Com elenco 100% negro e periférico, o curta Aconteceu à Luz da Lua exibe uma Porto Alegre diferente daquela que costuma ser retratada nos cinemas. Gravado no Morro da Cruz, o filme foi selecionado para a mostra competitiva nacional de curtas-metragens do Festival de Cinema de Gramado, um dos mais tradicionais do país.
Escrito, dirigido e protagonizado por uma equipe de estreantes, o curta acompanha a trajetória de dois jovens da periferia que sonham com um futuro melhor. Wellington, de 18 anos, busca concluir o ensino médio e ingressar na universidade. Já Willian, de 23, é apaixonado por audiovisual e pretende criar um canal no YouTube para viver da arte, evitando o caminho acadêmico. A história, permeada por dilemas sociais e pessoais, reflete o cotidiano e as contradições da juventude negra nas periferias urbanas.

O personagem Willian é interpretado pelo próprio diretor, Crystom Afronário, que usou sua experiência de vida como base para o roteiro. “Dividi a minha história em dois personagens. Me vi nesse papel entre 2019 e 2021. Foi minha virada de chave, quando me convenci de que precisava ocupar outros espaços, como os que ocupo hoje”, explica.

Filho de mãe solo, Crystom foi o primeiro de sua família a entrar na universidade – e também o primeiro bolsista negro do curso de Cinema e Audiovisual da Unisinos. Ainda antes de cursar disciplinas práticas como Direção de Arte, Cena e Fotografia, dirigiu seu filme de estreia com uma equipe formada por estudantes e artistas periféricos oriundos das vilas Cacau, Bom Jesus, Campo da Tuca e, claro, do próprio Morro da Cruz.

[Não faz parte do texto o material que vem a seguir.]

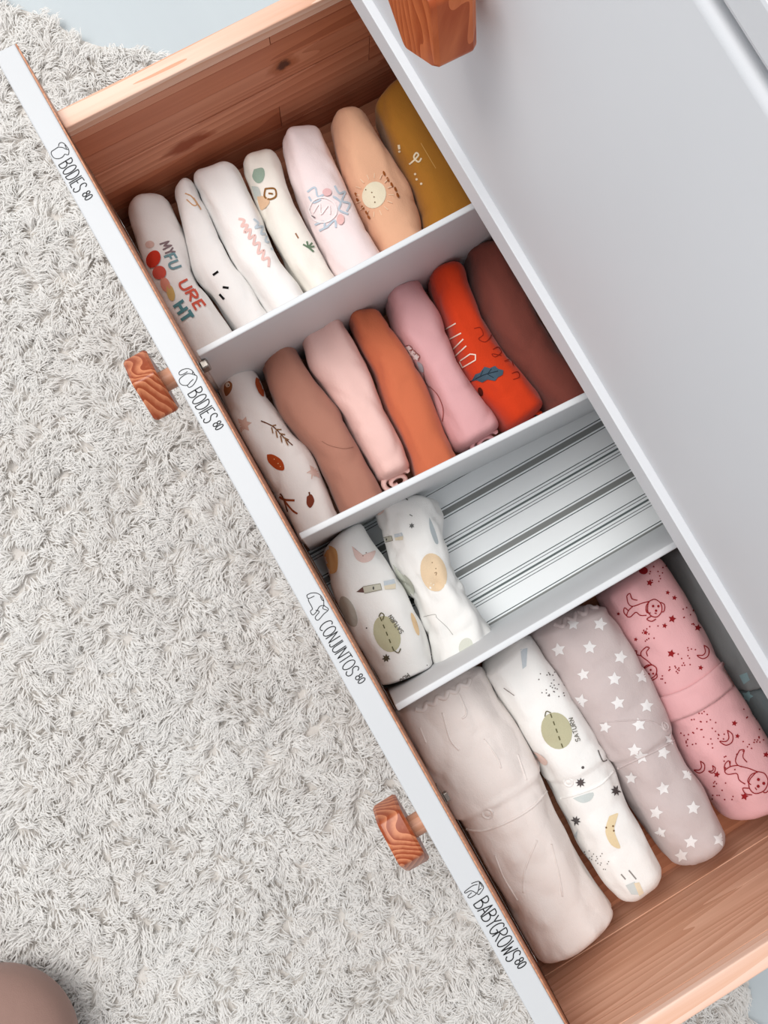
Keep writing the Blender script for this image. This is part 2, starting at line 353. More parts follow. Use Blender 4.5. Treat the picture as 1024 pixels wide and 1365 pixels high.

“Como era a minha primeira vez escrevendo e dirigindo um curta, quis convidar outras pessoas que também estivessem vivendo suas primeiras experiências em seus cargos. A única exceção foi o Maurício, meu professor na Unisinos, que me incentivou a tirar o projeto do papel”, conta o jovem diretor.
Com recursos da Lei Paulo Gustavo, Aconteceu à Luz da Lua tem como principais referências o clássico brasileiro Cidade de Deus e o filme norte-americano Boyz n the Hood, de John Singleton – primeiro diretor negro indicado ao Oscar, e cuja trajetória inspirou Crystom. “Assim como Singleton retratou a comunidade onde cresceu, em Compton, eu quis fazer o mesmo com o Morro da Cruz. Pode ser uma história que se passa aqui, mas ela acontece em todas as vilas de Porto Alegre”, afirma. “O elenco foi pensado para interpretar personagens que já conheciam: um vendedor de pano de prato, um barbeiro…”, completa.
A ideia de retratar a periferia de Porto Alegre surgiu após uma viagem ao Rio de Janeiro. Lá, Crystom conheceu um jovem da Rocinha que se surpreendeu ao descobrir que existiam favelas no Sul do país. O espanto do carioca, quase cético, motivou o diretor a documentar o cotidiano da sua comunidade. De volta ao Morro, passou a registrar festas populares e atividades culturais. “As pessoas me pediam para tirar fotos delas e postar. Querem ser vistas”, relembra.

O curta também presta homenagem a moradores cujas vidas foram interrompidas pela violência. A mãe de um dos personagens, por exemplo, se chama Dona Norma, nome de uma mulher negra assassinada em frente a uma escola na zona leste da cidade. A atriz que a interpreta é sua filha mais nova. Outros nomes, como Marlon, Marcelinho, Marcos Vinícius e João Alberto, aparecem como forma de manter viva a memória de jovens negros que foram vítimas da violência.
Mais do que denunciar, o filme propõe um novo olhar sobre as comunidades periféricas. “A ideia é que quem assista perceba a comunidade para além da violência. Que enxerguem a mãe que se preocupa e o filho que sonha”, conclui Crystom.